- What you have to do: Can you write out the whole listing exactly?

- Given material:

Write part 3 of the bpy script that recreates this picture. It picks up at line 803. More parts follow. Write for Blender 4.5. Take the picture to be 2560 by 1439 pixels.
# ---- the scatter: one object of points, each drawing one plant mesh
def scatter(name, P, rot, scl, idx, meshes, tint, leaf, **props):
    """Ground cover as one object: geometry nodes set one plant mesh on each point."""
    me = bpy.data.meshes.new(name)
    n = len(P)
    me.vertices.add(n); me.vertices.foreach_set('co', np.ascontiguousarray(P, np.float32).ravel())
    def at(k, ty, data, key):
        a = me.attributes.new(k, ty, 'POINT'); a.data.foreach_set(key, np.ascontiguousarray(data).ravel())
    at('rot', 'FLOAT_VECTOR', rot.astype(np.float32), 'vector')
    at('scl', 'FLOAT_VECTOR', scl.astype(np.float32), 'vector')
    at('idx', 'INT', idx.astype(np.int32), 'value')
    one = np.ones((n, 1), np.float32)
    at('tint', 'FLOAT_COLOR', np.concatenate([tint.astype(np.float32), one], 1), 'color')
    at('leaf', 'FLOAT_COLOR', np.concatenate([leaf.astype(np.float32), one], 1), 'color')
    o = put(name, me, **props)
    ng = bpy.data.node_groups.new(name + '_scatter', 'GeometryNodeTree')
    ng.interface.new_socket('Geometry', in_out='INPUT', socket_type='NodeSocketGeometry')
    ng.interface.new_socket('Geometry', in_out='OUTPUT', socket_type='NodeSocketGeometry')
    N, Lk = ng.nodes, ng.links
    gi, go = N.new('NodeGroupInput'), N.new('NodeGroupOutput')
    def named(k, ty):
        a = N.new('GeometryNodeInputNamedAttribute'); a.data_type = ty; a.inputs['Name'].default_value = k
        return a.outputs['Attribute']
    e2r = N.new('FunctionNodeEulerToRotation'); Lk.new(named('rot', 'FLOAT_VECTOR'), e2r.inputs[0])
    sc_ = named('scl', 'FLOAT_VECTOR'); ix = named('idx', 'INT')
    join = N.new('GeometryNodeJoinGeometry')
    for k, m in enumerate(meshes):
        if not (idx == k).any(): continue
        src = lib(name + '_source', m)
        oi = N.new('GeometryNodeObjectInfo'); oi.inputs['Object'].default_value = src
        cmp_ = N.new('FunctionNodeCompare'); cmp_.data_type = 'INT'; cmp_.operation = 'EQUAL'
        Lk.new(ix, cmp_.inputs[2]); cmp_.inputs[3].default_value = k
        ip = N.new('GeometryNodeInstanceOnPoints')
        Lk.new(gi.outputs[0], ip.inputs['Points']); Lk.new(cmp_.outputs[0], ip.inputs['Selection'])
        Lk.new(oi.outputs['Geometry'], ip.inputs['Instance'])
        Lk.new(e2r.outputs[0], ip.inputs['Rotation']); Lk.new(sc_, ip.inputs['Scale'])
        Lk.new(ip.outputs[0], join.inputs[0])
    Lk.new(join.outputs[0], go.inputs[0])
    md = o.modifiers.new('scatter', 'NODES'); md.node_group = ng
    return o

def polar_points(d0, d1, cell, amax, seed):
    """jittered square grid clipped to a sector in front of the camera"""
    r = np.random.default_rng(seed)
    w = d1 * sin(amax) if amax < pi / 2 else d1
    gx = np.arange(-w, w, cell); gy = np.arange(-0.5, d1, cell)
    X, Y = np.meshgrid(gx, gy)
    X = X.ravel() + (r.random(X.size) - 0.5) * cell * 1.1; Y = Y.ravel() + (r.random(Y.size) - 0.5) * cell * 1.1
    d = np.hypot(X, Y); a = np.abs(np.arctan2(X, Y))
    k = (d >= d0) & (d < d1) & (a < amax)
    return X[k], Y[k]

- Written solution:
Write part 3 of the bpy script that recreates this picture. It picks up at line 803. More parts follow. Write for Blender 4.5. Take the picture to be 2560 by 1439 pixels.
# ---- the scatter: one object of points, each drawing one plant mesh
def scatter(name, P, rot, scl, idx, meshes, tint, leaf, **props):
    """Ground cover as one object: geometry nodes set one plant mesh on each point."""
    me = bpy.data.meshes.new(name)
    n = len(P)
    me.vertices.add(n); me.vertices.foreach_set('co', np.ascontiguousarray(P, np.float32).ravel())
    def at(k, ty, data, key):
        a = me.attributes.new(k, ty, 'POINT'); a.data.foreach_set(key, np.ascontiguousarray(data).ravel())
    at('rot', 'FLOAT_VECTOR', rot.astype(np.float32), 'vector')
    at('scl', 'FLOAT_VECTOR', scl.astype(np.float32), 'vector')
    at('idx', 'INT', idx.astype(np.int32), 'value')
    one = np.ones((n, 1), np.float32)
    at('tint', 'FLOAT_COLOR', np.concatenate([tint.astype(np.float32), one], 1), 'color')
    at('leaf', 'FLOAT_COLOR', np.concatenate([leaf.astype(np.float32), one], 1), 'color')
    o = put(name, me, **props)
    ng = bpy.data.node_groups.new(name + '_scatter', 'GeometryNodeTree')
    ng.interface.new_socket('Geometry', in_out='INPUT', socket_type='NodeSocketGeometry')
    ng.interface.new_socket('Geometry', in_out='OUTPUT', socket_type='NodeSocketGeometry')
    N, Lk = ng.nodes, ng.links
    gi, go = N.new('NodeGroupInput'), N.new('NodeGroupOutput')
    def named(k, ty):
        a = N.new('GeometryNodeInputNamedAttribute'); a.data_type = ty; a.inputs['Name'].default_value = k
        return a.outputs['Attribute']
    e2r = N.new('FunctionNodeEulerToRotation'); Lk.new(named('rot', 'FLOAT_VECTOR'), e2r.inputs[0])
    sc_ = named('scl', 'FLOAT_VECTOR'); ix = named('idx', 'INT')
    join = N.new('GeometryNodeJoinGeometry')
    for k, m in enumerate(meshes):
        if not (idx == k).any(): continue
        src = lib(name + '_source', m)
        oi = N.new('GeometryNodeObjectInfo'); oi.inputs['Object'].default_value = src
        cmp_ = N.new('FunctionNodeCompare'); cmp_.data_type = 'INT'; cmp_.operation = 'EQUAL'
        Lk.new(ix, cmp_.inputs[2]); cmp_.inputs[3].default_value = k
        ip = N.new('GeometryNodeInstanceOnPoints')
        Lk.new(gi.outputs[0], ip.inputs['Points']); Lk.new(cmp_.outputs[0], ip.inputs['Selection'])
        Lk.new(oi.outputs['Geometry'], ip.inputs['Instance'])
        Lk.new(e2r.outputs[0], ip.inputs['Rotation']); Lk.new(sc_, ip.inputs['Scale'])
        Lk.new(ip.outputs[0], join.inputs[0])
    Lk.new(join.outputs[0], go.inputs[0])
    md = o.modifiers.new('scatter', 'NODES'); md.node_group = ng
    return o

def polar_points(d0, d1, cell, amax, seed):
    """jittered square grid clipped to a sector in front of the camera"""
    r = np.random.default_rng(seed)
    w = d1 * sin(amax) if amax < pi / 2 else d1
    gx = np.arange(-w, w, cell); gy = np.arange(-0.5, d1, cell)
    X, Y = np.meshgrid(gx, gy)
    X = X.ravel() + (r.random(X.size) - 0.5) * cell * 1.1; Y = Y.ravel() + (r.random(Y.size) - 0.5) * cell * 1.1
    d = np.hypot(X, Y); a = np.abs(np.arctan2(X, Y))
    k = (d >= d0) & (d < d1) & (a < amax)
    return X[k], Y[k]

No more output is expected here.